You may be aware that BCUC has ordered completion of this report before the initial due date of next spring/summer. I believe the decision of the BCUC to order Fortis to complete this report earlier than planned is a direct effect of media coverage on this very contentious issue. AW
TO: FORTISBC
Re: Conservation Rate two-tiered billing
I write to you with an urgent request that you reconsider the two-tiered rate system you implemented in summer of 2012.
As an Electoral Area Director for the Regional District of the Okanagan-Similkameen, I represent about 2200 residents in approximately 3600 square kilometers of the Similkameen Valley in southern interior British Columbia.
Many of the residents in this area are elderly, on pensions or fixed incomes, and their homes are often either historic or modular, neither of which are particularly energy efficient.
One of the residents who turned to me for help is Mr. McCullogh, a war vet who has lived in a single wide mobile home with a well-kept property on the Similkameen river for at least 15 years. His daughter-in-law visits to check up on him, but Jim is an independent fellow who is more than 90 years old. Since the introduction of the two-tiered conservation rate, this elderly man who risked his life to fight for our country’s freedom now pays more than $1,200 each billing cycle in the winter to satisfy his energy use.
Right next door, neighbours Barry and Bruce built their dream home a few years ago, taking great care to insulate well, install a heat pump and double glazed windows, and yet, with all of their efforts at energy efficiency, they too pay an average of $1,200 for each billing cycle.
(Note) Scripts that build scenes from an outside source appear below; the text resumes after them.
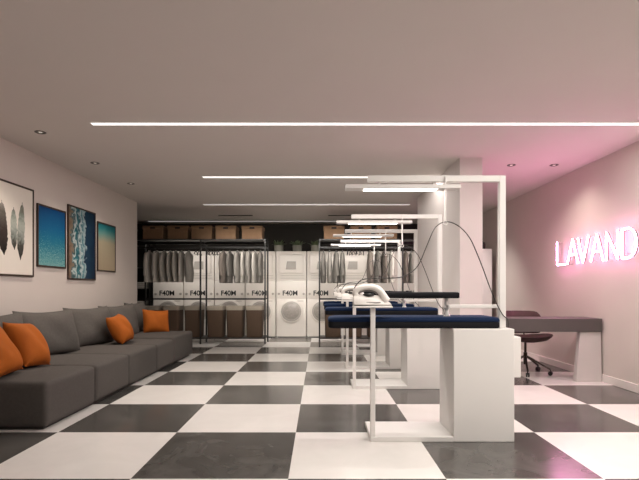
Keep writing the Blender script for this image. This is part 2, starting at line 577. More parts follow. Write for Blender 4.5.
BC = [(4.76, 0.88, 'nearest the camera at the frame edge'), (5.80, 0.88, 'second from the camera, behind the orange pair'), (6.85, 0.88, 'third from the camera, with no pillow on it'),
      (7.87, 0.87, 'fourth from the camera, behind a lone orange pillow'), (8.63, 0.56, 'farthest from the camera, narrow, next to the white washers')]
for i, (y, w, s) in enumerate(BC):
    o = pillow(w, 0.57, 0.25, 16, 0.10, i, 0.06).done('back_cushion', M_sofa2, sharp=80)
    o.location = (-3.235, y, 0.683 if i < 4 else 0.705)
    o.rotation_euler = (R(-15), R(random.uniform(-1.5, 1.5)), R(76 + random.uniform(-2, 2)))
    tag(o, 'grey back cushion on the sofa, ' + s, 'cushion', 'grey back cushions on the sofa')
OP = [(-2.86, 4.26, 0.66, 90, -30, 0.43, 0.48, 'cut by the left frame edge'), (-2.89, 4.80, 0.66, 90, -30, 0.43, 0.49, 'right behind the nearest orange one'),
      (-2.86, 6.96, 0.64, 90, -30, 0.41, 0.43, 'alone in the middle of the sofa'), (-2.83, 8.40, 0.65, 40, -18, 0.46, 0.42, 'at the far end of the sofa')]
for i, (x, y, z, rz, rx, w, h, s) in enumerate(OP):
    o = pillow(w, h, 0.25, 14, 0.10, 20 + i, 0.03).done('throw_pillow', M_orange, sharp=80)
    o.location = (x, y, z)
    o.rotation_euler = (R(rx), R((-4, 6, -5, 4)[i]), R(rz))
    tag(o, 'square orange velvet throw pillow ' + s, 'pillow', 'orange throw pillows on the sofa')

# ------------------------------------------------------------------ pictures on the left wall
def picture(y0, y1, z0, z1, art, label, name='framed_picture', fw=0.022):
    yc, zc = (y0 + y1) / 2, (z0 + z1) / 2
    t = thing(name, (XL, yc, zc), label, 'picture', 'framed pictures on the left wall')
    a, b = (y1 - y0) / 2, (z1 - z0) / 2
    f = MB()
    f.box(0.002, 0.022, -a, a, b - fw, b).box(0.002, 0.022, -a, a, -b, -b + fw)
    f.box(0.002, 0.022, -a, -a + fw, -b + fw, b - fw).box(0.002, 0.022, a - fw, a, -b + fw, b - fw)
    f.done('picture_frame', M_frame, t, smooth=False)
    MB().box(0.004, 0.016, -a + fw, a - fw, -b + fw, b - fw).done('print', art, t, smooth=False)
    return t


def feather(y, z, h, w, mat, parent, seed, tilt):
    rnd = random.Random(seed)
    mb = MB()
    n = 26
    L, Rr = [], []
    for i in range(n + 1):
        u = i / n
        q = w / 2 * (math.sin(math.pi * min(1, u * 0.93 + 0.07)) ** 0.62) * (1 if u > 0.12 else u / 0.12 * 0.8 + 0.1)
        if u > 0.93:
            q = 0.004
        zz = -h / 2 + h * u
        L.append((-q * (1 + rnd.uniform(-0.12, 0.1)), zz))
        Rr.append((q * 0.85 * (1 + rnd.uniform(-0.12, 0.1)), zz))
    pts = L + Rr[::-1]
    lo = [mb.bm.verts.new((0.0160, p[0], p[1])) for p in pts]
    hi = [mb.bm.verts.new((0.0172, p[0], p[1])) for p in pts]
    m = n + 1
    for vs in (lo, hi):
        for i in range(n):
            mb.bm.faces.new((vs[i], vs[i + 1], vs[2 * m - 2 - i], vs[2 * m - 1 - i]))
    k = len(pts)
    for i in range(k):
        j = (i + 1) % k
        mb.bm.faces.new((lo[i], lo[j], hi[j], hi[i]))
    o = mb.done('feather', mat, parent, smooth=False)
    o.location = (0, y, z)
    o.rotation_euler = (R(tilt), 0, 0)
    return o


pf = picture(4.93, 6.08, 1.357, 2.447, M_paper, 'large framed print of feathers on cream paper, nearest the camera')
zc = (1.357 + 2.447) / 2
yc = (4.93 + 6.08) / 2
feather(5.49 - yc, 1.90 - zc, 0.62, 0.19, M_feather, pf, 1, 4)
feather(5.69 - yc, 1.915 - zc, 0.50, 0.13, M_feather2, pf, 2, 2)
feather(5.83 - yc, 1.90 - zc, 0.70, 0.15, M_feather2, pf, 3, -3)
feather(5.29 - yc, 1.90 - zc, 0.58, 0.11, M_feather2, pf, 4, 2)
picture(6.16, 6.85, 1.493, 2.30, M_sea, 'framed picture of plain deep blue sea water')
picture(6.91, 7.76, 1.345, 2.42, M_surf, 'framed aerial picture of white surf breaking along a shore')
picture(7.83, 8.52, 1.50, 2.306, M_beach, 'framed picture of pale sand under a teal strip, farthest from the camera')

# ------------------------------------------------------------------ ironing stations
OX = 1.0          # local origin of a station in x


def bx(mb, x0, x1, y0, y1, z0, z1, b=0.003, s=1):
    return mb.box(x0 - OX, x1 - OX, y0, y1, z0, z1, b, s)


def make_station(y):
    t = thing('ironing_station', (OX, y, 0), '', 'ironing table', 'white ironing stations in a row')
    bx(MB(), 0.40, 1.056, 0.0, 0.45, 0.0, 0.04).done('base_plate', M_wmetal, t)
    bx(MB(), 1.056, 1.534, 0.0, 0.45, 0.0, 0.889, 0.004).done('pedestal', M_white, t)
    mo = bx(MB(), 1.534, 1.67, 0.2, 0.40, 0.47, 0.807, 0.006).done('steam_unit', M_white, t)
    bx(MB(), 0.402, 0.440, 0.002, 0.040, 0.04, 1.055).done('post', M_wmetal, t)
    # small shelf that carries the iron
    bx(MB(), 0.265, 0.575, -0.025, 0.125, 1.055, 1.068, 0.004).done('iron_rest', M_wmetal, t)
    # tall frame: upright and cantilevered top rail
    f = MB()
    bx(f, 1.448, 1.498, 0.08, 0.13, 0.889, 2.117)
    bx(f, 0.390, 1.448, 0.08, 0.13, 2.067, 2.117)
    f.done('upright_frame', M_wmetal, t)
    # lamp
    l = bx(MB(), 0.207, 1.130, 0.055, 0.165, 2.008, 2.040, 0.004).done('lamp_housing', M_wmetal, t)
    MB().box(0.355 - OX, 0.950 - OX, 0.062, 0.158, 2.003, 2.014, 0.003, 1).done('lamp_tube', em('lamp_glow', (1.0, 0.93, 0.84), LAMP_POWER), l)
    la = bpy.data.lights.new('lamp_beam', 'AREA')
    la.shape = 'RECTANGLE'
    la.size, la.size_y = 0.59, 0.09
    la.energy = LAMP_WATTS
    la.color = (1.0, 0.93, 0.84)
    lo = bpy.data.objects.new('lamp_beam', la)
    COL.objects.link(lo)
    lo.location = (0.6525 - OX, 0.11, 2.001)
    lo.parent = l
    for xx in (0.48, 0.92):
        bx(MB(), xx, xx + 0.012, 0.098, 0.112, 2.040, 2.067, 0.0).done('lamp_bracket', M_wmetal, l)
    # cord hanger rod
    rd = MB().tube([(1.008 - OX, 0.068, 2.105), (1.008 - OX, 0.068, 1.745)], 0.0075, 8)
    rd.tube([(1.008 - OX + 0.016 * math.cos(a), 0.068, 1.732 + 0.016 * math.sin(a)) for a in [k * math.pi / 6 for k in range(12)]], 0.004, 6, closed=True)
    rd.done('cord_hanger', M_wmetal, t)
    # padded board with a rounded nose on the left
    mb = MB()
    pts = []
    x0, x1, y0, y1 = 0.07 - OX, 1.445 - OX, 0.046, 0.435
    rn, rc = 0.12, 0.03
    for cx, cy, r, a0 in ((x1 - rc, y0 + rc, rc, -90), (x1 - rc, y1 - rc, rc, 0), (x0 + rn, y1 - rn, rn, 90), (x0 + 0.05, y0 + 0.05, 0.05, 180)):
        for k in range(7):
            a = R(a0 + 90 * k / 6)
            pts.append((cx + r * math.cos(a), cy + r * math.sin(a)))
    cxm, cym = (x0 + x1) / 2, (y0 + y1) / 2

    def inset(d):
        out = []
        for px, py in pts:
            out.append((cxm + (px - cxm) * (1 - d / ((x1 - x0) / 2)), cym + (py - cym) * (1 - d / ((y1 - y0) / 2))))
        return out
    lb = [(0.889, 0.012), (0.897, 0.003), (0.900, 0.002), (0.937, 0.002), (0.941, 0.006)]
    MB().rings([[Vector((px, py, z)) for px, py in inset(d)] for z, d in lb]).done('board_base', M_blackfelt, t, sharp=60)
    lv = [(0.0, 0.9415, 0.004), (0.0, 0.945, 0.0), (0.0, 0.956, 0.0), (0.0, 0.966, 0.004), (0.0, 0.975, 0.014), (0.0, 0.979, 0.032), (0.0, 0.980, 0.09)]
    mb.rings([[Vector((px, py, z)) for px, py in inset(d)] for _, z, d in lv])
    mb.done('padded_board', M_navy, t, sharp=60)
    # sleeve board on its bent support
    s = MB()
    bx(s, 1.045, 1.448, 0.092, 0.118, 1.050, 1.078, 0.003)
    s.done('support_rail', M_wmetal, t)
    s = MB().tube([(1.055 - OX, 0.20, 0.978), (1.055 - OX, 0.20, 1.0), (1.05 - OX, 0.20, 1.13)], [0.030, 0.017, 0.017], 12)
    s.tube([(1.055 - OX, 0.12, 1.066), (1.055 - OX, 0.205, 1.066)], 0.012, 10)
    s.lathe([(0.024, -0.012), (0.028, 0.0), (0.024, 0.012)], (1.052 - OX, 0.2, 1.05), 12)
    s.done('sleeve_arm', M_wmetal, t)
    mb = MB()
    rings = []
    for z, d in ((1.128, 0.010), (1.134, 0.0), (1.168, 0.0), (1.177, 0.008), (1.179, 0.03)):
        ring = []
        for cx, cy, r, a0 in ((1.135, 0.150, 0.01, -90), (1.135, 0.245, 0.01, 0), (0.57, 0.225, 0.035, 90), (0.57, 0.175, 0.035, 180)):
            for k in range(5):
                a = R(a0 + 90 * k / 4)
                px, py = cx + r * math.cos(a), cy + r * math.sin(a)
                px = 0.84 + (px - 0.84) * (1 - d / 0.3)
                py = 0.198 + (py - 0.198) * (1 - d / 0.06)
                ring.append(Vector((px - OX, py, z)))
        rings.append(ring)
    mb.rings(rings)
    mb.done('sleeve_board', M_blackfelt, t, sharp=60)
    return t


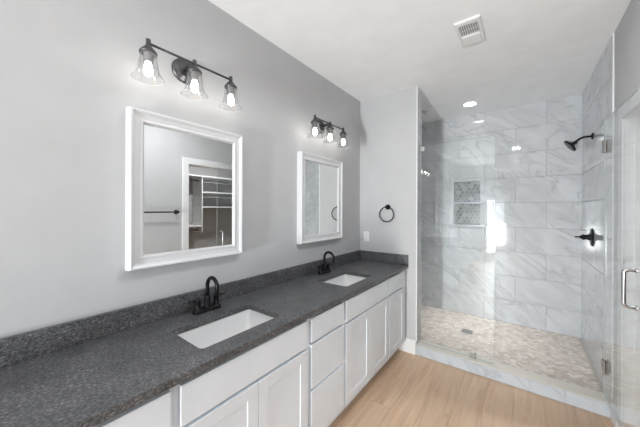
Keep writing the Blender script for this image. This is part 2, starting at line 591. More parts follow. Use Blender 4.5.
# baseboards
def baseboard(name, label, pts_box):
    mb = MB()
    for (x0, x1, y0, y1, dirn) in pts_box:
        mb.box(x0, x1, y0, y1, 0, 0.128, 0.002)
        if dirn == '-y':
            mb.box(x0, x1, y0 + 0.005, y1, 0.128, 0.142, 0.003)
        elif dirn == '-x':
            mb.box(x0 + 0.005, x1, y0, y1, 0.128, 0.142, 0.003)
        elif dirn == '+x':
            mb.box(x0, x1 - 0.005, y0, y1, 0.128, 0.142, 0.003)
        else:
            mb.box(x0, x1, y0, y1 - 0.005, 0.128, 0.142, 0.003)
    struct(mb.build(name, M['trim']), label, 'baseboard')
baseboard('baseboard_end', 'white baseboard under the towel ring wall next to the vanity', [(0.475, XP, YE - 0.015, YE, '-y')])
baseboard('baseboard_right', 'white baseboard along the wall opposite the vanity', [(XR - 0.015, XR, DY1 + CW, YE - 0.02, '-x'), (XR - 0.015, XR, YR, DY0 - CW, '-x')])
baseboard('baseboard_rear', 'white baseboard on the rear wall', [(0, XR, YR, YR + 0.015, '+y')])

# ------------------------------------------------------------------ shower shell
def tile_slab(mb, plane, u0, u1, v0, v1, depth=0.006, inset=0.0016, gap=0.0012):
    """one tile as its own little raised slab; plane(u, v, d) gives a point, d = height above the grout"""
    u0 += gap; u1 -= gap; v0 += gap; v1 -= gap
    if u1 - u0 < 0.006 or v1 - v0 < 0.006:
        return
    P = [(u0, v0, 0), (u1, v0, 0), (u1, v1, 0), (u0, v1, 0), (u0 + inset, v0 + inset, depth), (u1 - inset, v0 + inset, depth), (u1 - inset, v1 - inset, depth), (u0 + inset, v1 - inset, depth)]
    V = [mb.bm.verts.new(plane(*p)) for p in P]
    for q in ((4, 5, 6, 7), (0, 1, 5, 4), (1, 2, 6, 5), (2, 3, 7, 6), (3, 0, 4, 7)):
        f = mb.bm.faces.new([V[j] for j in q])
        f.material_index = mb.mi

def tile_wall(mb, plane, umin, umax, joints, holes=()):
    """rows 0.3 m high counted down from the ceiling; joints gives the joint of even and odd rows"""
    z1, row = ZC, 0
    bounds = [ZC, 2.467]
    while bounds[-1] - 0.3 > ZSF:
        bounds.append(bounds[-1] - 0.2995)
    bounds.append(ZSF - 0.02)
    for r in range(len(bounds) - 1):
        zt, zb = bounds[r], bounds[r + 1]
        j = joints[r % 2]
        us = []
        u = j - 0.61 * math.ceil((j - umin) / 0.61)
        while u < umax + 0.61:
            us.append(u); u += 0.61
        for a, b in zip(us, us[1:]):
            a, b = max(a, umin), min(b, umax)
            if b - a < 0.004:
                continue
            rects = [(a, b, zb, zt)]
            for (h0, h1, g0, g1) in holes:
                new = []
                for (p0, p1, q0, q1) in rects:
                    if p1 <= h0 or p0 >= h1 or q1 <= g0 or q0 >= g1:
                        new.append((p0, p1, q0, q1)); continue
                    if p0 < h0: new.append((p0, h0, q0, q1))
                    if p1 > h1: new.append((h1, p1, q0, q1))
                    m0, m1 = max(p0, h0), min(p1, h1)
                    if q0 < g0: new.append((m0, m1, q0, g0))
                    if q1 > g1: new.append((m0, m1, g1, q1))
                rects = new
            for q in rects:
                tile_slab(mb, plane, q[0], q[1], q[2], q[3])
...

Other provinces have dealt both with the issue of conservation rates and the recognition that It is unfair to apply a “conservation rate” to those residents who can only access electricity for heat. In our cold Canadian winters, this means many people will have to choose between heat and food, or paying their energy bills or their mortgage. Please see the snapshot below excerpted from a letter by Naramata resident Janice Joahnson which outlines the costs for energy in other provinces using a two-tiered system.
Many people will now choose to burn wood again, making the “clean energy” component of this initiative a farce.
“I predict that the devastating effects of this conservation rate will be an increased personal harm coming to those residents made desperate by the onerous charges Fortis has been regulated to apply by the BC Utilities Commission.
My greatest fear is that the residents unable to afford these electrical bills in a mild winter like we just had will come up with their own innovations, like bringing propane stoves indoors and doing whatever they can to stay warm for next winter. We’ll see a rise in house fires ripping through trailer parks and find charred bodies huddled around makeshift stoves when we look for the cause of the conflagration.
I urge you to consider either an increase to the tier to which the conservation rate is applied from 1600kw to 2500kw, or a billing relief registry for customers who do not have any choice but to heat with only electricity.
I look forward to discussing these options with you.